This Was Rohingya Genocide: US Verdict On Myanmar Army

Written By John Mutiso  📝

The United States has formally determined that Myanmar’s treatment of its Rohingya Muslim population amounts to genocide and crimes against humanity. 

US Secretary of State Antony Blinken is set to formally announce the decision at the Holocaust Memorial Museum in Washington on Monday.

Blinken said in December last year during a visit to Malaysia that the United States was looking “very actively” at whether the treatment of the Rohingya might “constitute genocide.”

This comes nearly 14 months after he took office and pledged to conduct a new review of the violence.

In 2017, Myanmar’s armed forces launched a military operation that forced at least 730,000 of the mainly Muslim Rohingya from their homes and into neighboring Bangladesh, where they recounted killings, mass rape and arson. In 2021, Myanmar’s military seized power in a coup.

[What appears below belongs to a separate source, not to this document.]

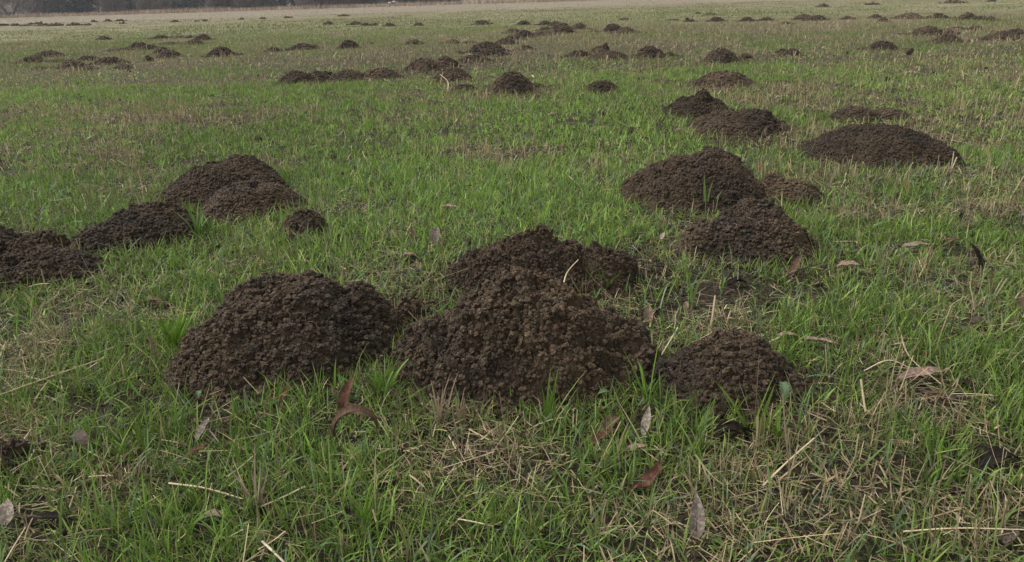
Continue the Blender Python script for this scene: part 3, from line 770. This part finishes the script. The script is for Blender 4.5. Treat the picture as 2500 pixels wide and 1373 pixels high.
def grass_band(d0, d1, dens, S, hmean, wmean, seed, tuft=0, marg=.7):
    x, y, rg = scatter(d0, d1, dens, marg, seed=seed)
    n = len(x)
    if tuft:
        nt_ = max(1, n//tuft); ti = rg.integers(0, nt_, n)
        cx, cy = x[:nt_], y[:nt_]
        sg = .011*np.exp(rg.normal(0, .4, nt_))[ti]
        loose = rg.uniform(0, 1, n) < .30
        ox, oy = rg.normal(0, 1, n)*sg, rg.normal(0, 1, n)*sg
        xx, yy = np.where(loose, x, cx[ti]+ox), np.where(loose, y, cy[ti]+oy)
        az = np.where(loose, rg.uniform(0, 6.283, n), np.arctan2(oy, ox)+rg.normal(0, .6, n))
        tm = np.exp(rg.normal(0, .22, nt_))[ti]; tc = np.exp(rg.normal(0, .24, (nt_, 1)))[ti]
        x, y = xx, yy
    else:
        az = rg.uniform(0, 6.283, n); tm = 1; tc = np.ones((n, 1))
    d = np.hypot(x, y)
    v = field(x, y); mh = mound_h(x, y); fl = flat(x, y) if d0 < 8 else np.ones(n)
    lush = 1/(1+np.exp(-3.4*v))
    keep = (mh < .006+rg.uniform(0, .028, n)*(rg.uniform(0, 1, n) < .38)) & (rg.uniform(0, 1, n) < np.where(d < 3.5, .52, .36)+np.where(d < 3.5, .48, .64)*lush) & ((fbm(x*3.1, y*3.1, 97, 4)+.12*rg.normal(0, 1, n) > -.40) | (d > 9))
    x, y, az, d, v, fl, lush, mh = (q[keep] for q in (x, y, az, d, v, fl, lush, mh))
    if tuft: tm = tm[keep]; tc = tc[keep]
    else: tc = tc[keep]
    n = len(x)
    Ln = hmean*np.exp(rg.normal(0, .33, n))*(.62+.55*lush)*tm*fl**.6
    lean = np.abs(rg.normal(0, .56+.25*(1-lush), n)); flatb = rg.uniform(0, 1, n) < .10+.30*(1-lush)
    el = np.where(flatb | (fl < .5), rg.uniform(.05, .6, n), math.pi/2-lean)
    bend = np.abs(rg.normal(.45, .45, n))
    wd = wmean*np.exp(rg.normal(0, .3, n))
    ptan = np.clip(.55-.55*lush, .03, .6)+.42*np.clip((d-30)/45, 0, 1)
    g = pick(GREENS, rg, n, .14, GW); t = pick(TANS, rg, n, .15)
    tt = (rg.uniform(0, 1, n) < ptan)[:, None]
    cf_ = np.clip((d-8)/34, 0, .94)[:, None]
    t = t*(1-cf_)+np.array([.185, .165, .088])*cf_; g = g*(1-cf_)+np.array([.145, .16, .062])*cf_
    dull = (1-lush)[:, None]*.55+.12
    g = g*(1-dull)+np.array([.15, .16, .058])*dull
    c = np.where(tt, t, g)*tc
    vf = np.clip((d-45)/40, 0, 1)[:, None]; c = c*(1-vf)+np.array([.195, .165, .112])*vf*(1+.2*fbm(x*.15, y*.15, 71, 3))[:, None]
    patch = (1+.25*fbm(x*.5, y*.12+3, 61, 4))[:, None]; c = c*patch*(.94+.34*np.clip((d-1.7)/1.5, 0, 1)-.22*np.clip((d-9)/20, 0, 1))[:, None]
    return blades(x, y, np.full(n, -.004), az, el, bend, Ln, wd, c.clip(.01, .6), S, rg=rg)
parts = [grass_band(.3, 2.2, 13500, 4, .044, .0030, 1, 9, marg=1.7),
         grass_band(2.2, 4.5, 8800, 3, .038, .0034, 2, 9, marg=1.6),
         grass_band(4.5, 10, 3900, 2, .036, .0050, 3, 8, marg=1.8),
         grass_band(10, 26, 620, 2, .045, .011, 4, marg=2.5),
         grass_band(26, 60, 95, 2, .055, .026, 5, marg=3),
         grass_band(60, 118, 24, 2, .045, .05, 6, marg=5)]
# broad coarse blades standing out of the turf near the camera
x, y, rg = scatter(.3, 4.5, 520, 1.6, seed=70)
mh = mound_h(x, y); fl = flat(x, y); k = (mh < .002) & (fl > .6); x, y = x[k], y[k]; n = len(x)
parts.append(blades(x, y, np.zeros(n), rg.uniform(0, 6.283, n), rg.uniform(.15, 1.5, n), np.abs(rg.normal(.6, .5, n)),
                    rg.uniform(.045, .10, n), rg.uniform(.0035, .0065, n), pick(np.array([[.10, .17, .045], [.125, .18, .10], [.09, .145, .07], [.08, .14, .03]]), rg, n, .12), 5, rg=rg))
V, T, Q, C = merge(parts)
tag(obj('grass', mkmesh('grass', V, T, Q, C), M_grass), 'short green and yellowing grass covering the field', 'grass', kind='stuff')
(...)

US officials and an outside law firm gathered evidence in an effort to acknowledge quickly the seriousness of the atrocities, but then-Secretary of State Mike Pompeo declined to make a determination.

Us also believes it will bolster international efforts to hold the junta accountable.

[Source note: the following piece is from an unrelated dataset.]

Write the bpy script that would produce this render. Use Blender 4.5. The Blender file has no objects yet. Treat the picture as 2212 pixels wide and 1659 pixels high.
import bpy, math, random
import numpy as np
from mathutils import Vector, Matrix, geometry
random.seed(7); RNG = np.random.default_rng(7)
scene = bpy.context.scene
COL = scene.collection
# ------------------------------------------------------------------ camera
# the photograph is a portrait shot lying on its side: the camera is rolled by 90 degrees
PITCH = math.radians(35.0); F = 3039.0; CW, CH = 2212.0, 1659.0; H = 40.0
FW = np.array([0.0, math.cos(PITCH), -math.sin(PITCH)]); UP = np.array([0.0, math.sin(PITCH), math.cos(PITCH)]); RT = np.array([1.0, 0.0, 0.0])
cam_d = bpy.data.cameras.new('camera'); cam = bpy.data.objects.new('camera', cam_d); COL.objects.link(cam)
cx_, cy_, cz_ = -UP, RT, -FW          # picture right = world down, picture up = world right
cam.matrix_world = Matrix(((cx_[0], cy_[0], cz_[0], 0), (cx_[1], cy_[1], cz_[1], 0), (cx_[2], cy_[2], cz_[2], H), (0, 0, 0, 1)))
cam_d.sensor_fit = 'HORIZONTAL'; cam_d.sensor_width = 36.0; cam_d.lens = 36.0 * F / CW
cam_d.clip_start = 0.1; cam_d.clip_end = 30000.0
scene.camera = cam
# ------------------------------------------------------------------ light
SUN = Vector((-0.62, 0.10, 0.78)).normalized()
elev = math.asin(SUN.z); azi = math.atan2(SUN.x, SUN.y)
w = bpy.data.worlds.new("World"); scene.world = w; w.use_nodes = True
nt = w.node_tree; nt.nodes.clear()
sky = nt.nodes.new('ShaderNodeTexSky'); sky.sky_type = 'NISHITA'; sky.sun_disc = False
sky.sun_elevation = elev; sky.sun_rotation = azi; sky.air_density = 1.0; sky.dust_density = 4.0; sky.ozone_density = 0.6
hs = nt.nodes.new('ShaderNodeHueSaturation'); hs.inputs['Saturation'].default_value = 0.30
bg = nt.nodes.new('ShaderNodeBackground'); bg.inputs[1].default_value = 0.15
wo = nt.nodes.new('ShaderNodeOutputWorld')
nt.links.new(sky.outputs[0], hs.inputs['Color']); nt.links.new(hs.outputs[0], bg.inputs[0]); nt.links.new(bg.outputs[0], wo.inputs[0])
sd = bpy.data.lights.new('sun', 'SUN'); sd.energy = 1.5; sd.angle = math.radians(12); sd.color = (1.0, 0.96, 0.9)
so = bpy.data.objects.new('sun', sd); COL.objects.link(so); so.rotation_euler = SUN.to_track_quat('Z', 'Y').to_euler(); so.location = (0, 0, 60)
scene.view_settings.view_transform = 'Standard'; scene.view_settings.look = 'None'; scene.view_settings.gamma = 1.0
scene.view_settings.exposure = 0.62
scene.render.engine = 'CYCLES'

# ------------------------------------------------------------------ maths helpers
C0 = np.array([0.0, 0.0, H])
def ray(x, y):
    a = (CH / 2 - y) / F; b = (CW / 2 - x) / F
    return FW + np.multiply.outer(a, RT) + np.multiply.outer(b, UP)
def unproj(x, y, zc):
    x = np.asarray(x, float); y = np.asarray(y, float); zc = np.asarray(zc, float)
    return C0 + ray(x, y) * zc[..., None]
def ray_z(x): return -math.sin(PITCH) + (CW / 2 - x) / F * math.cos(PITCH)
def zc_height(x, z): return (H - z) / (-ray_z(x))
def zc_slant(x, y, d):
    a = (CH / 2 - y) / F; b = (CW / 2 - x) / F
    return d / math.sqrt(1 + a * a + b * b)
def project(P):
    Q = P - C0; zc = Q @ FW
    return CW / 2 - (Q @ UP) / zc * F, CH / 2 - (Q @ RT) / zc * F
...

“It’s going to make it harder for them to commit further abuses,” one senior State Department official was quoted as saying by the Reuters news agency.

However, Myanmar’s military has denied committing genocide against the Rohingya, who are denied citizenship in Myanmar, and said it was conducting an “operation against terrorists” in 2017.

The United States slapped a series of sanctions on the country’s leaders and like other Western nations has long restricted weapons to its armed forces, which even before the junta took power faced allegations of crimes against humanity for the brutal campaign against the Rohingya.

Amnesty strips Aung San Suu Kyi of highest honour

Gambia brought the case against Myanmar at the International Court of Justice in 2019.

However, the case has been complicated since the military ousted the country’s civilian leader Aung San Suu Kyi, and her government in February 2021.

The Nobel peace laureate, who faced criticism from rights groups for her involvement in the Rohingya case, is now under house arrest and on trial by the same generals she defended at The Hague.